5 ways to coach employees

Coaching employees is the act of helping people to solve their own problems. It allows employees to develop their own critical thinking and reflect personally and professionally, rather than telling them what to do. It’s also the best way for leaders to develop their talent pipeline and increase the effort that their employees put in, significantly reducing the likelihood their employees will quit.

At Bright Horizons, we’re very proud to provide Executive Coaching to our employees and to also up-skill our leaders to become coaches. Here are a few of our top coaching skills that can be deployed seamlessly into daily interactions.

Ask Powerful Questions

Powerful questions help employees to develop their critical thinking and challenge themselves. Questions should be forward-looking, as well as short and open-ended to give the employee opportunity to describe. Our favourites include: What’s working well? What would you like to change? What’s next? What else should be explored?

Encourage Employees to Explore Options

When employees come to you for advice, resist telling them what to do.
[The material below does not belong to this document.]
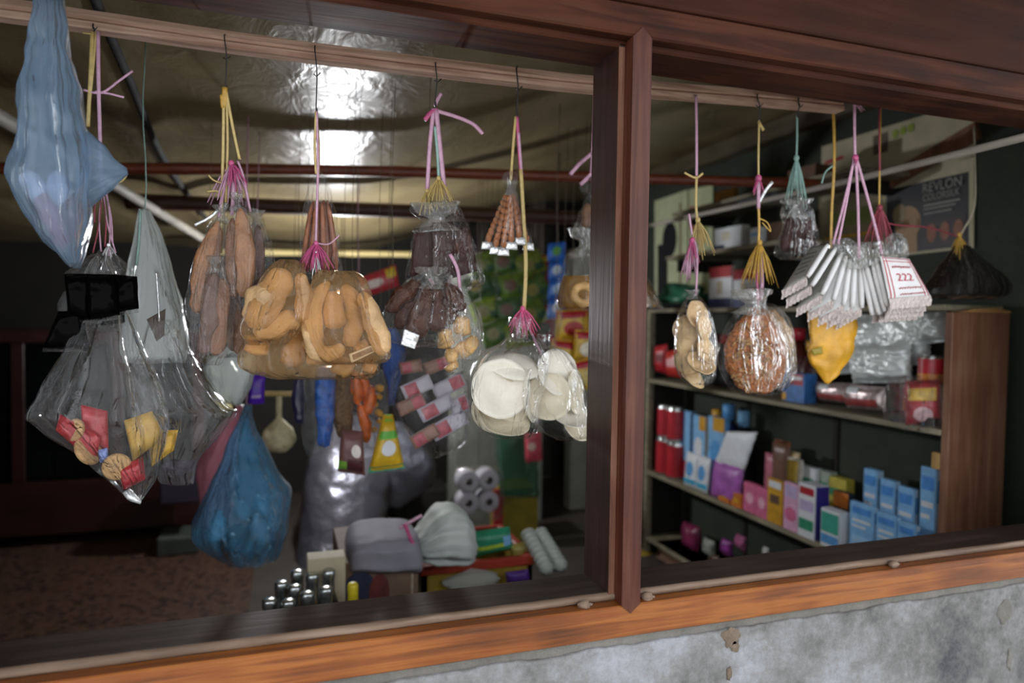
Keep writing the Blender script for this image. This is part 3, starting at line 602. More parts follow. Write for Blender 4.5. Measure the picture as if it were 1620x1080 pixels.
def slices(rows, pieces, label, seed, dy=0, t=.045):
    r = empty('slice_bag', at((rows[-1][1]+rows[-1][2])/2, rows[-1][0], Y+dy), label, 'bag', DG)
    obj('bag_body', loft(Y+dy, rows, t, 36, 30, .2, .4, .004, seed, .92, .9, 26), CRISP, r)
    knot(r, Y+dy, (rows[0][1]+rows[0][2])/2, rows[0][0]+8, 13, 14, seed+400)
    for i, (p, w_, m_) in enumerate(pieces): chunk(r, 'dried_slice', Y+dy, p, w_, m_, 14, 16, .45, .4, seed+i, 26, random.Random(seed+i).uniform(-.01, .01))
slices([(330, 344, 356), (365, 325, 356), (410, 306, 352), (460, 294, 346), (500, 294, 338), (512, 302, 330)], [([(345, 350), (318, 430), (312, 495)], [6, 14, 12], TAN), ([(348, 360), (334, 430), (326, 490)], [5, 12, 10], DRIED)], 'leftmost clear bag of dried slices, tilted outward', 31, -.01)
slices([(312, 370, 382), (338, 358, 400), (390, 352, 406), (440, 352, 406), (480, 362, 398), (492, 368, 392)], [([(380, 330), (388, 400), (386, 470)], [8, 15, 12], TAN), ([(368, 345), (366, 420), (370, 470)], [6, 11, 9], DRIED)], 'upper right clear bag of long tan dried slices', 32, -.02)
slices([(338, 398, 414), (370, 392, 425), (410, 392, 434), (455, 388, 430), (475, 390, 415)], [([(408, 355), (408, 410), (402, 460)], [6, 12, 9], DRIED2)], 'rightmost clear bag of dried slices with a broad empty film edge', 33, .02)
slices([(412, 330, 352), (450, 312, 366), (500, 300, 372), (545, 302, 366), (578, 304, 350)], [([(340, 430), (332, 500), (322, 560)], [8, 15, 12], DRIED2), ([(352, 440), (350, 510), (340, 562)], [8, 13, 10], DRIED)], 'lower left clear bag of dark dried slices with a pointed end', 34, -.035)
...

Instead, ask them to come up with options. Allow time for them to describe options, and only then ask them if they would like to hear thoughts from you. Let them make the final choice about what to do. When employees choose the response, they are much more committed to it.
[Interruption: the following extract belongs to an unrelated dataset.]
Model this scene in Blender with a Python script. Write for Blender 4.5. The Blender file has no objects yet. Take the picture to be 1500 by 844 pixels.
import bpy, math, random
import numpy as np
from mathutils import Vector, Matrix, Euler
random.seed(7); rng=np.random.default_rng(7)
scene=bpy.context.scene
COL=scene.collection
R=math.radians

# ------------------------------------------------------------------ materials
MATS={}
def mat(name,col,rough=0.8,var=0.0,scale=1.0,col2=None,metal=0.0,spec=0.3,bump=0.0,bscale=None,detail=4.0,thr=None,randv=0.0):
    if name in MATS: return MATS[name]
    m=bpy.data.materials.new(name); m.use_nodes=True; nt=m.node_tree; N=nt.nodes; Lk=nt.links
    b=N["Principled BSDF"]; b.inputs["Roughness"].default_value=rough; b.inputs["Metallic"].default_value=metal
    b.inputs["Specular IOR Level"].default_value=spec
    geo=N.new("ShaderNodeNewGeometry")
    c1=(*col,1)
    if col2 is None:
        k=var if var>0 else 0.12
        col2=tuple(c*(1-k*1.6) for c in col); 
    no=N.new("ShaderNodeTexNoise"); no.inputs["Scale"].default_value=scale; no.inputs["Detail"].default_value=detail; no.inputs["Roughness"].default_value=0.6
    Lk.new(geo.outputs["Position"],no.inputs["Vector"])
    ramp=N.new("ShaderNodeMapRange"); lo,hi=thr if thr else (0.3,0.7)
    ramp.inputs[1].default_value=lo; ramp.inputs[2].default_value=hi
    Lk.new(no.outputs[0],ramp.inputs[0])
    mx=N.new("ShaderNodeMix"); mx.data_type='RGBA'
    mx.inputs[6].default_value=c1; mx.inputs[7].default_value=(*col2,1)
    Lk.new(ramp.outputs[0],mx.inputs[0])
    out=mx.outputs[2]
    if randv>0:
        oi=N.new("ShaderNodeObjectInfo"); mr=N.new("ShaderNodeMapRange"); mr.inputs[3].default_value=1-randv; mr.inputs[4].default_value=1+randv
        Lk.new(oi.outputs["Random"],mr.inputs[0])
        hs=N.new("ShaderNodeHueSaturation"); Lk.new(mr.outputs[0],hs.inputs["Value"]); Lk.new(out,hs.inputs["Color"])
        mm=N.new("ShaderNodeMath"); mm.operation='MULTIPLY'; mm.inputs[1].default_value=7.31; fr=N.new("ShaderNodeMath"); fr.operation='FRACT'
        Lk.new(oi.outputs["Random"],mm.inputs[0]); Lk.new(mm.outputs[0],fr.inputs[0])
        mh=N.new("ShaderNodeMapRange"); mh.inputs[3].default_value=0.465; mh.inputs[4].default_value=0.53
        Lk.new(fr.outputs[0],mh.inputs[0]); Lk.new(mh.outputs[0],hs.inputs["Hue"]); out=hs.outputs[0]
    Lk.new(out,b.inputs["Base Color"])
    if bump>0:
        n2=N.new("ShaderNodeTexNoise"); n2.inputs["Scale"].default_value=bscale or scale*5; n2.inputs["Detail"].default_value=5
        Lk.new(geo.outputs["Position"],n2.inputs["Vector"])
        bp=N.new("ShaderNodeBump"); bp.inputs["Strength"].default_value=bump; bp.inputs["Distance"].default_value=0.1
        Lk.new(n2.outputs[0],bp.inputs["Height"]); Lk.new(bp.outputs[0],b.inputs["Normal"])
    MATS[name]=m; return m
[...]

Listening is much more powerful than speaking. Make sure you truly understand what your employee is saying and listen for any repeated words, values and motivations. Reflect back with these words “It sounds like this is a focus for you” and “I am hearing some frustrations about this issue.” This makes it clear that you really understand each other and moves the conversation to a very positive dialogue.

Be Aware of Employees Looking for Advice

Employees looking for advice suggests that there’s become a dependent relationship between the two of you. This can easily happen when there’s a tight deadline or significant pressure. Use this as a sign to take a step back and transition into a less directive leadership style. Your employees typically can and do have all the answers – especially as they’re often much closer to the project. Not only will this help them to grow, but will ultimately take the pressure off you too.

Follow Up

Every coaching session generates important goals and actions, but these can all be lost if there’s not a follow up. Asking questions such as “When can we accomplish this by?” encourages employees to set goals and targets, and to feel in control of solving their challenges and celebrating their accomplishments.  At the end of every session, agree the actions that each of you will take and set a date for the next session.

Employee coaching can be a difficult if you’re a leader who is new to coaching and a natural a problem solver. But with just five simple skills, coaching can become the most natural and valuable approach for your people.